Give the number of lines that include the word "script", nothing more.

**EXCERPTED DATA**.
_ _ _
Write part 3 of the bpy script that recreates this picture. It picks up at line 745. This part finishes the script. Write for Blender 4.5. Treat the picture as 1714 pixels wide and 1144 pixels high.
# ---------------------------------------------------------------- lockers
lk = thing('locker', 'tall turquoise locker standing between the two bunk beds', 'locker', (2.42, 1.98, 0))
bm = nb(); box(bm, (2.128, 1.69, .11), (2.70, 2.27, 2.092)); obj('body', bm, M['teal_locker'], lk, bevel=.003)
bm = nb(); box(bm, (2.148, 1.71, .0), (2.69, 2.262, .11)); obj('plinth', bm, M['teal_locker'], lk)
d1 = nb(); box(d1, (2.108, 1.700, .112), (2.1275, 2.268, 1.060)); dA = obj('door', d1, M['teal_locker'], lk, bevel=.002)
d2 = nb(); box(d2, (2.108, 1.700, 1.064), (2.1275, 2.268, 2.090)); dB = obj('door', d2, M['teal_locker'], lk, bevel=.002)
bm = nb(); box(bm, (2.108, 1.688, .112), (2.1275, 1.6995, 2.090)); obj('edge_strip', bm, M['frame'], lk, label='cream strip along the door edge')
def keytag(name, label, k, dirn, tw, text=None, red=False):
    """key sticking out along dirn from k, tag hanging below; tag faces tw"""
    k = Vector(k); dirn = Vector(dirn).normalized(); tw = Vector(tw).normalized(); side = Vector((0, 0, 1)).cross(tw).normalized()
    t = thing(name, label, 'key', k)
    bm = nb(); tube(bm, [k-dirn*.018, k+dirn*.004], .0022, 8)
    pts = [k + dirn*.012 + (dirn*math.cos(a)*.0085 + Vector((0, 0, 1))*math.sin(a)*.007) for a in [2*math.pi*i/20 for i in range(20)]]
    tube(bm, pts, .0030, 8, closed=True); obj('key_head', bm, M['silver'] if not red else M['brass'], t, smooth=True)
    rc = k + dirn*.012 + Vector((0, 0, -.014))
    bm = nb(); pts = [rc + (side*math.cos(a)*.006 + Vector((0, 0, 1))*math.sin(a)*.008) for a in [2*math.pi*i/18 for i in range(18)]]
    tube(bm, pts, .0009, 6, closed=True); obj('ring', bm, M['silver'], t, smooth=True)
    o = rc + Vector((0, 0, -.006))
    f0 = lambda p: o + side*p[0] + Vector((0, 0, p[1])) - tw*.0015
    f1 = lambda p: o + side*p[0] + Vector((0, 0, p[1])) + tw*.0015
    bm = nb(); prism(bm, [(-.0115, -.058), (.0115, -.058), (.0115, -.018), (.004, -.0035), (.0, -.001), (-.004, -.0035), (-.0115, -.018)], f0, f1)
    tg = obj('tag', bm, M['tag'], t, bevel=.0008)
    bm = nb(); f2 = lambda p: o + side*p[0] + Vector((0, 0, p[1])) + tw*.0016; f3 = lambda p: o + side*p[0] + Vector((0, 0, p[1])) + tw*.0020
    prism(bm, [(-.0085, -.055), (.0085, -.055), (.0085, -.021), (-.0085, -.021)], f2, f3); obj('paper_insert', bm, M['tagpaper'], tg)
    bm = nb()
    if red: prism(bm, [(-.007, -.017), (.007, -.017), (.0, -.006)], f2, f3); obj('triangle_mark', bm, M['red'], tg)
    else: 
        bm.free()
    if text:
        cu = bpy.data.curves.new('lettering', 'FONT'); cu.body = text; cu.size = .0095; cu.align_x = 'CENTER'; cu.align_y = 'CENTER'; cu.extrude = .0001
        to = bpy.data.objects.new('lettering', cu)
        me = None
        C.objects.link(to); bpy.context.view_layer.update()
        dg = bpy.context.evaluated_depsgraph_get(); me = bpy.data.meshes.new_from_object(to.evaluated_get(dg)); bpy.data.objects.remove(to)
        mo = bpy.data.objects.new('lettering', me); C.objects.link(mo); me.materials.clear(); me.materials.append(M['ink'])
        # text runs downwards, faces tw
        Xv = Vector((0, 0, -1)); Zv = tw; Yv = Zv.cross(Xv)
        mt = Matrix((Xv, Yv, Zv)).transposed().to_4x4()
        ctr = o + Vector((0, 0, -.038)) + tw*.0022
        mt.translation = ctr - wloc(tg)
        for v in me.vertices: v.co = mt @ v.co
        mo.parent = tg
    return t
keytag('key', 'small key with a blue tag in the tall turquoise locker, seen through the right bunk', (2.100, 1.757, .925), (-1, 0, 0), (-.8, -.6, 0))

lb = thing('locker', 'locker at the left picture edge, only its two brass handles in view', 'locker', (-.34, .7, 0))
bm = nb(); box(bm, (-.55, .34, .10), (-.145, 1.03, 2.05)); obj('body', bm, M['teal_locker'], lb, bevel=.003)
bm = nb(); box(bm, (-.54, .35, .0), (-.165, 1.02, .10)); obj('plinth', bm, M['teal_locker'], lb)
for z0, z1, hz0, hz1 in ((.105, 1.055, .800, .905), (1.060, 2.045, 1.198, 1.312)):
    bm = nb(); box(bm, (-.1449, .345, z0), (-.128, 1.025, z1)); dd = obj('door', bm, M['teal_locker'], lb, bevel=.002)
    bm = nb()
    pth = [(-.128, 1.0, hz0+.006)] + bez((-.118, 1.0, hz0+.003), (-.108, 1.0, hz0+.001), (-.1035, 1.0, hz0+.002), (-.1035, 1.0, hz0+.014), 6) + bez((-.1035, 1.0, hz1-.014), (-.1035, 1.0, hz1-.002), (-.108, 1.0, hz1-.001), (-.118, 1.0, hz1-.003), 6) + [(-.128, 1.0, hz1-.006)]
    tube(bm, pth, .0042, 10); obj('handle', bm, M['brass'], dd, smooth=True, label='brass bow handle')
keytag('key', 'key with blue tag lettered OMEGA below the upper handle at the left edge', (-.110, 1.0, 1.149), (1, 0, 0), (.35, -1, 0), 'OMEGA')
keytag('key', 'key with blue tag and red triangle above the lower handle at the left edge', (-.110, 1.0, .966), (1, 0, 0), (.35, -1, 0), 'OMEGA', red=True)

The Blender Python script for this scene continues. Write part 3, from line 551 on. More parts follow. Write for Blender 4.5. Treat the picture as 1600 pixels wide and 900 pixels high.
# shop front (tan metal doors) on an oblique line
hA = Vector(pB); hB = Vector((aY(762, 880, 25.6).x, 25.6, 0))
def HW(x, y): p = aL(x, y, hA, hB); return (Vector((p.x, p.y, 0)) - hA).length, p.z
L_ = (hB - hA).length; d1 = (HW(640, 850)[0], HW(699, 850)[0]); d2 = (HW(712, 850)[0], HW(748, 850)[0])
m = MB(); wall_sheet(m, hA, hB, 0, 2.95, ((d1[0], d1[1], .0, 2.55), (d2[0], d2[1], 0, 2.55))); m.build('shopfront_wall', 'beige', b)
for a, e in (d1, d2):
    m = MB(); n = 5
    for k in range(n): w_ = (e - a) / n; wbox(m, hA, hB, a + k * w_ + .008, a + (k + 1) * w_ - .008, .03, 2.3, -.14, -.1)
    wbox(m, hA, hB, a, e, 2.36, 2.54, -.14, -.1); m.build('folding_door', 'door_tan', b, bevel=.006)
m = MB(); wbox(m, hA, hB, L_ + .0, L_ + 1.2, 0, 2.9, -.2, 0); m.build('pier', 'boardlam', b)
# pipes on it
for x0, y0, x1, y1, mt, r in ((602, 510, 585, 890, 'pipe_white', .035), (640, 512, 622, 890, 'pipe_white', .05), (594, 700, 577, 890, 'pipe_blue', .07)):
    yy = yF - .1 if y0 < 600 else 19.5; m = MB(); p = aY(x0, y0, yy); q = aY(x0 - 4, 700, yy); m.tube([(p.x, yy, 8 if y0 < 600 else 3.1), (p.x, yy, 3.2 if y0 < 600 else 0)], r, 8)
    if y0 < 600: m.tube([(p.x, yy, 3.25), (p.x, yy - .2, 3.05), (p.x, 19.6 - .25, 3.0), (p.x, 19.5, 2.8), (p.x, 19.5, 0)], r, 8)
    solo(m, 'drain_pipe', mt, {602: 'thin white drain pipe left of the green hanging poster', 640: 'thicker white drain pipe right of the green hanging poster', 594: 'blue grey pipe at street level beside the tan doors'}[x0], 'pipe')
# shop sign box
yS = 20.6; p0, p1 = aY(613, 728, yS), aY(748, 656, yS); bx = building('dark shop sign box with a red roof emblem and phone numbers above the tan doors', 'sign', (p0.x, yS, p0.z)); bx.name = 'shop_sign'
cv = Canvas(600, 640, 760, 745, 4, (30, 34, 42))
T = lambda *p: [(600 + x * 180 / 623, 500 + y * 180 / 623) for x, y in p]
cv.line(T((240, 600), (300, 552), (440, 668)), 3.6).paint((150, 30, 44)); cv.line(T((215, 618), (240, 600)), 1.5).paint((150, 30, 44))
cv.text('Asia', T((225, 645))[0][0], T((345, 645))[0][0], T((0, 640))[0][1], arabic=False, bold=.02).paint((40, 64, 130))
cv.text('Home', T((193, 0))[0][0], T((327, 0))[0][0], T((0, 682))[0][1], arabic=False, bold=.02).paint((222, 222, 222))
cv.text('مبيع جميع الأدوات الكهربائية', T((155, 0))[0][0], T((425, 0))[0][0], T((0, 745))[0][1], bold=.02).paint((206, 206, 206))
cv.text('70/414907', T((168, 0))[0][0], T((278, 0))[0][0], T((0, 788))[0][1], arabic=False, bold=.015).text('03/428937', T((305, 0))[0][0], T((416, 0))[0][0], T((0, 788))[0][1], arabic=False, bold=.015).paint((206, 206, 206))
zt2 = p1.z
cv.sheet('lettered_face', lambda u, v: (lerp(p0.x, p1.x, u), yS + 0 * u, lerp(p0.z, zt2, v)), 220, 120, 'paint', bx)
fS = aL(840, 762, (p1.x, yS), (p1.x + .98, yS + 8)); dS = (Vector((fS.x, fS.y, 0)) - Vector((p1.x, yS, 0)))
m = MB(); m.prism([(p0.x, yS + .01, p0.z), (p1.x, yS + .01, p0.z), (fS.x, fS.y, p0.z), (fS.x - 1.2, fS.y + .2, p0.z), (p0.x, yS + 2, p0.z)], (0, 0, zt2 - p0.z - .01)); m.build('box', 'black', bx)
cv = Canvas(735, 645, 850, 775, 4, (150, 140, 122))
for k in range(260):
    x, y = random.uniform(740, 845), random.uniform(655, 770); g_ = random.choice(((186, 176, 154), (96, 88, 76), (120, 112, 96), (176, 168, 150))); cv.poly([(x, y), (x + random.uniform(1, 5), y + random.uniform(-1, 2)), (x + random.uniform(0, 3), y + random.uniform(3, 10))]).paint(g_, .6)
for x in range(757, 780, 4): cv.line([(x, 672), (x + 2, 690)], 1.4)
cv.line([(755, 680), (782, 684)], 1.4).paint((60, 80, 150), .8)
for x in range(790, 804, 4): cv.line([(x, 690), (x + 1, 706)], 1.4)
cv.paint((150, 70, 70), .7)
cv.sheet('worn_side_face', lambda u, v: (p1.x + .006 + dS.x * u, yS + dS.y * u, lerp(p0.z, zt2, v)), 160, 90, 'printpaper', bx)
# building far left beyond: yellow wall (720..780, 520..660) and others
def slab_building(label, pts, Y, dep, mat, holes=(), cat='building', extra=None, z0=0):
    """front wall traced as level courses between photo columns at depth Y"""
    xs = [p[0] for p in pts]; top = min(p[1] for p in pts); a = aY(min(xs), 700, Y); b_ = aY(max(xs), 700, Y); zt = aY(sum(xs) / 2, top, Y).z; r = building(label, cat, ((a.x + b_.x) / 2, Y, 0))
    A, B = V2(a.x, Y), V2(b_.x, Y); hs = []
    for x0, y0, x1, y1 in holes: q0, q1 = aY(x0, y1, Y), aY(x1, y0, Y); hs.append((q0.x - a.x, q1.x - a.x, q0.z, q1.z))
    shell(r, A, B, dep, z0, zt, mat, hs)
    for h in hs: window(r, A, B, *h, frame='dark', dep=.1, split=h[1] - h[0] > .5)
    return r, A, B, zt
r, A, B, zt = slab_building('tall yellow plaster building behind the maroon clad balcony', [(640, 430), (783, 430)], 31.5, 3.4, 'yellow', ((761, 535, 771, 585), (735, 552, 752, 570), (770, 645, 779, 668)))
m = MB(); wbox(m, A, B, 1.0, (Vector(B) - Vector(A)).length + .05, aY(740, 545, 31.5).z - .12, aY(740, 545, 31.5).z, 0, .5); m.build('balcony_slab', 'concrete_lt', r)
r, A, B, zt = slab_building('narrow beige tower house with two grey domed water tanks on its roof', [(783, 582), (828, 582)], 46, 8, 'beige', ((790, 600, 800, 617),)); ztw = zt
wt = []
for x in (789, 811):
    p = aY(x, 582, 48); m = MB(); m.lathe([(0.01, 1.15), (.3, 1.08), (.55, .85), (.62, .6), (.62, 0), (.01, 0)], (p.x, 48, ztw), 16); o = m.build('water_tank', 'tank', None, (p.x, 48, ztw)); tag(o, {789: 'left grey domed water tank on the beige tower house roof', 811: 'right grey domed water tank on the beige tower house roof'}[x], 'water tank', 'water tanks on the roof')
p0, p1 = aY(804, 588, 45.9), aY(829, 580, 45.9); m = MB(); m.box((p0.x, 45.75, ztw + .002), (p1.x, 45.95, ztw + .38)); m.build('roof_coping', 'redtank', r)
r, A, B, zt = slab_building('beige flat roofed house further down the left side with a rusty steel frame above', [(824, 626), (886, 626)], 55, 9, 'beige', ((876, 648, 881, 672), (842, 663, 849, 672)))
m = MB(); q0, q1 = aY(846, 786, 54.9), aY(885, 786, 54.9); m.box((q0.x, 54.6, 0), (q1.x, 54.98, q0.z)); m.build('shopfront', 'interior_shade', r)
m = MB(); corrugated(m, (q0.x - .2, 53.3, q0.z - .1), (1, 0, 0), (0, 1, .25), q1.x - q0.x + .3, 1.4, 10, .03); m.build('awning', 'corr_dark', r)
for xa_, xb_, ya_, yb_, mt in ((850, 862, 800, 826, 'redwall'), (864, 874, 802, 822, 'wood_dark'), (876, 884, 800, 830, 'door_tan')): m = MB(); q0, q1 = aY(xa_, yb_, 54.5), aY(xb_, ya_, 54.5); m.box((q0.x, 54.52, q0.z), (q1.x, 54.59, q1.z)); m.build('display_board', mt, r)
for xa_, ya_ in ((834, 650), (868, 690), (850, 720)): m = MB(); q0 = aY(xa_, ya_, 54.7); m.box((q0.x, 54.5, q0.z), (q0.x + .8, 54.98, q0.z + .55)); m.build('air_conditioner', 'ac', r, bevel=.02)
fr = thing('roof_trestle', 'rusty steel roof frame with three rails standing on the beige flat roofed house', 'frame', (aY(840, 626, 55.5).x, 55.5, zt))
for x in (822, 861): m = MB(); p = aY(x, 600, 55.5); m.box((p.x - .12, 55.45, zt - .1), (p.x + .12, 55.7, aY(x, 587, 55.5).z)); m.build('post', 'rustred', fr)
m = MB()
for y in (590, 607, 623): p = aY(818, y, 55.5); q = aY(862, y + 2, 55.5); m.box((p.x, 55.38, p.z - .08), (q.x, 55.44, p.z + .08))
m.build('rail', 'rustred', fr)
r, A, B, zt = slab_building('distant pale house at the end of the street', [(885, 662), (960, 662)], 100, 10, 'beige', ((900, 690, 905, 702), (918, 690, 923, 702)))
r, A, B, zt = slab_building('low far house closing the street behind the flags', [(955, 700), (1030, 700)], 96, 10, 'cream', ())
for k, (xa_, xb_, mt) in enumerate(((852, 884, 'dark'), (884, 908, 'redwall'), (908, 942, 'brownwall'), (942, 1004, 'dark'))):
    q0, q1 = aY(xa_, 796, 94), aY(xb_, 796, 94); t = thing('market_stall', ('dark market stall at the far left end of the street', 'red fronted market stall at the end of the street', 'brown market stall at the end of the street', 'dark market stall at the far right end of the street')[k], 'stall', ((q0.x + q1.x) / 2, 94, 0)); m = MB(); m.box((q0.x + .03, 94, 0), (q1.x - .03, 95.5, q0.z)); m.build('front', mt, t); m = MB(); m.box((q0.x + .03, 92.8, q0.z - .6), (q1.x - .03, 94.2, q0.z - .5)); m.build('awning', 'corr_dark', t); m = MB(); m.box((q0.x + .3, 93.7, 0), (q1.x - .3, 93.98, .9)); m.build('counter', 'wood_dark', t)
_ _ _
**WRITTEN ANSWER**. 2